Russia a competing superpower? No, but China is a different story!

Spengler writes at PJ Media,
...When Ronald Reagan took office in 1981, Russia and its satellites had a population of 375 million, vs. 225 million for the United States. Although Russia's economy was rotten--as Reagan and his team insisted against the prevailing consensus--its military power threatened to make Western Europe a Soviet economic colony. Reagan beat Russia in the Cold War and broke up the Soviet empire. Russia now has 146 million people, less than half of America's 300 million. Game over. The problem at present is managing a rancorous spoiler rather than a competing superpower.

...China is entirely different. Its per capita GDP has risen 45 times (that's 4,500%) since Deng Xiaoping began China's economic reforms in 1979. Although its growth rate has cooled from double digits to between 6% and 7% a year, China's economy still doubles roughly every ten years.
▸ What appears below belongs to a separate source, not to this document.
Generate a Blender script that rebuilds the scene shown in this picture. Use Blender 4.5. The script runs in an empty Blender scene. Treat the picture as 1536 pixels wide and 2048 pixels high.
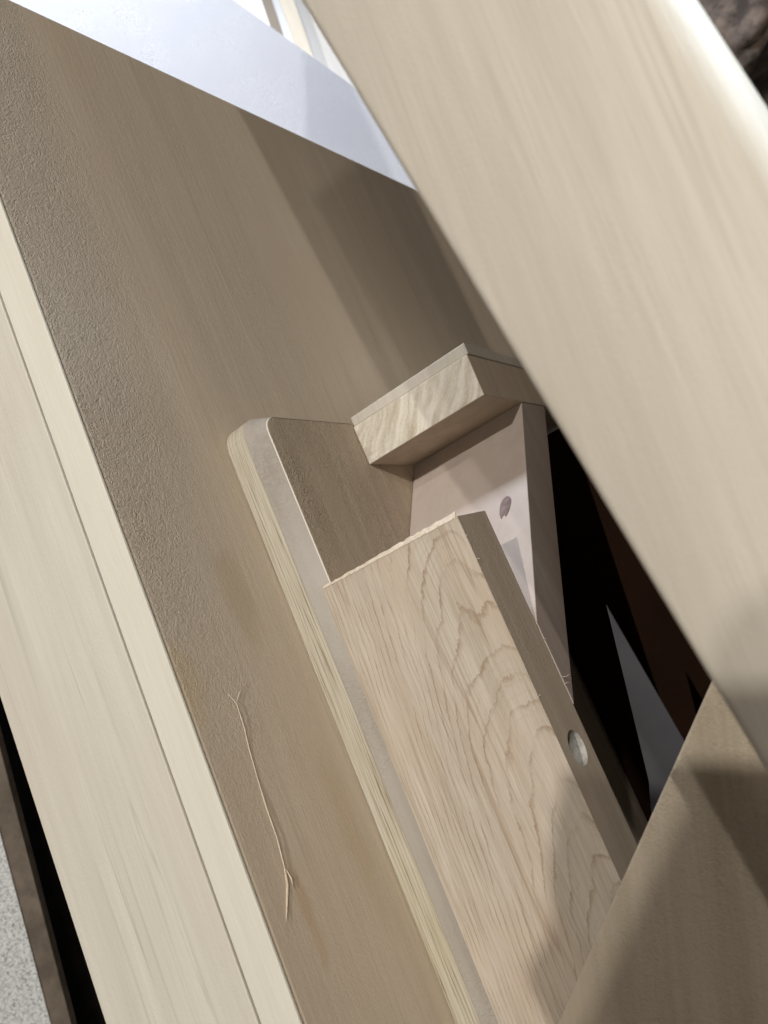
import bpy, bmesh, math, random
from mathutils import Vector, Matrix

random.seed(7)
S = bpy.context.scene
COL = S.collection

# ------------------------------------------------------------------ camera
# World frame: x across the frame of the seat, y away from the viewer, z up. Floor at z = 0.
def P(u, v, w):                       # u across, v height above the rail line, w towards the viewer
    return Vector((u, -w, v + 1.0))

cam_d = bpy.data.cameras.new('camera')
cam = bpy.data.objects.new('camera', cam_d)
COL.objects.link(cam)
Ux, Vx, Wx = (0.76225, -0.43427, -0.47999), (-0.38779, -0.90011, 0.19854), (-0.51826, 0.03480, -0.85452)
def cvdir(i):                         # photo axis i (right, down, forward) in the world
    return Vector((Ux[i], -Wx[i], Vx[i]))
right, down, fwd = cvdir(0).normalized(), cvdir(1).normalized(), cvdir(2).normalized()
R = Matrix((right, -down, -fwd)).transposed()
cam.matrix_world = Matrix.Translation(P(0.45929, -0.28611, 0.67026)) @ R.to_4x4()
cam_d.sensor_fit = 'VERTICAL'
cam_d.sensor_height = 36.0
cam_d.sensor_width = 27.0
cam_d.lens = 36.0 * 1817.0 / 2048.0
cam_d.clip_start = 0.02
cam_d.clip_end = 60
cam_d.dof.use_dof = True
cam_d.dof.focus_distance = 0.80
cam_d.dof.aperture_fstop = 8.5
S.camera = cam

# ------------------------------------------------------------------ world and lamps
W = bpy.data.worlds.new('World')
S.world = W
W.use_nodes = True
bg = W.node_tree.nodes['Background']
bg.inputs['Color'].default_value = (1.0, 0.66, 0.38, 1)
bg.inputs['Strength'].default_value = 0.04

def lamp(name, pos, target, power, color, radius, kind='POINT', size=None):
    d = bpy.data.lights.new(name, kind)
    d.energy = power
    d.color = color
    if kind == 'AREA':
        d.shape = 'RECTANGLE'
        d.size, d.size_y = size
    else:
        d.shadow_soft_size = radius
    o = bpy.data.objects.new(name, d)
    COL.objects.link(o)
    o.location = pos
    o.rotation_euler = (target - pos).to_track_quat('-Z', 'Y').to_euler()
    return o

# main workshop lamp high behind the camera, a weaker one further right, then added fill lamps
K1 = P(0.88, 1.02, 3.80)
KA = P(1.92, 1.00, 3.40)
KB = P(1.70, 1.75, 3.50)
lamp('workshop_lamp', K1, P(0, 0, 0), 310, (1.0, 0.955, 0.89), 0.012)
lamp('bench_lamp', KA, P(0, 0, 0), 200, (1.0, 0.96, 0.90), 0.022)
lamp('shelf_lamp', KB, P(0, 0, 0), 120, (1.0, 0.97, 0.94), 0.03)
wl = lamp('side_window', P(1.45, 0.62, -0.16), P(0.472, 0.0, 0.28), 1.3, (0.74, 0.87, 1.0), 0, 'AREA', (0.25, 0.3))  # added cool lamp, aimed only at the near board's rounded edge
wl.data.spread = math.radians(32)
fl_ = lamp('bench_bounce', P(1.5, -0.85, 1.7), P(-0.05, -0.62, 0.1), 8, (1.0, 0.92, 0.80), 0, 'AREA', (0.9, 0.9))  # added soft fill to brighten the lower part of the dusty panel
fl_.data.spread = math.radians(75)
bl = lamp('back_skylight', P(-0.30, 2.1, 0.1), P(-0.25, 0.85, -0.8), 33, (0.80, 0.88, 1.0), 0, 'AREA', (0.5, 0.5))  # added cool fill to brighten the white sheet at the back
bl.data.spread = math.radians(80)

S.view_settings.view_transform = 'Standard'
S.view_settings.look = 'None'
S.view_settings.gamma = 1
S.view_settings.exposure = 0.0
S.view_settings.use_curve_mapping = False
S.render.engine = 'CYCLES'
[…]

China now graduates four times as many STEM bachelor's degrees and twice as many STEM doctorates as the U.S. During the past two years, moreover, Chinese applications to U.S. graduate schools (where foreign students comprise about 4/5 of all students) have dropped by about half during the past couple of years, because Chinese universities are roughly on par with America's in math, physics and computer science. One out of 3 Chinese university students majors in engineering. The number in the U.S. is one out of 14 (and that counts Chinese foreign students at U.S. universities).

...China's exports to Asia are three times larger than its exports to the U.S., and have grown three times as much as exports to the U.S. during the past 10 years. China has a $1 trillion program to assert economic dominance over Asia called "One Belt, One Road," and its Asian business is booming.

We won the Cold War because the innovations of the 1960s and 1970s became the weapons of the 1980s. That was the result of Eisenhower's response to Sputnik, including a crash program for tech education, the Kennedy moonshot, the tech investments at Harold Brown's Defense Department, and Ronald Reagan's Strategic Defense Initiative.

America remade the world. Wages and salaries rose in real terms by 20% between 1981 and 1998 as a result. But we have been coasting on these innovations, making incremental but not fundamental changes, and real wages haven't budged since 1998.

America has done it before, and we can do it again. We need a grand national strategy for technological supremacy. I've spelled it out in any number of publications, including this essay for the Journal of American Affairs. China has a grand strategy for technological supremacy. We're better at it this kind of thing than China. But China is the diligent tortoise and we're the sleeping hare.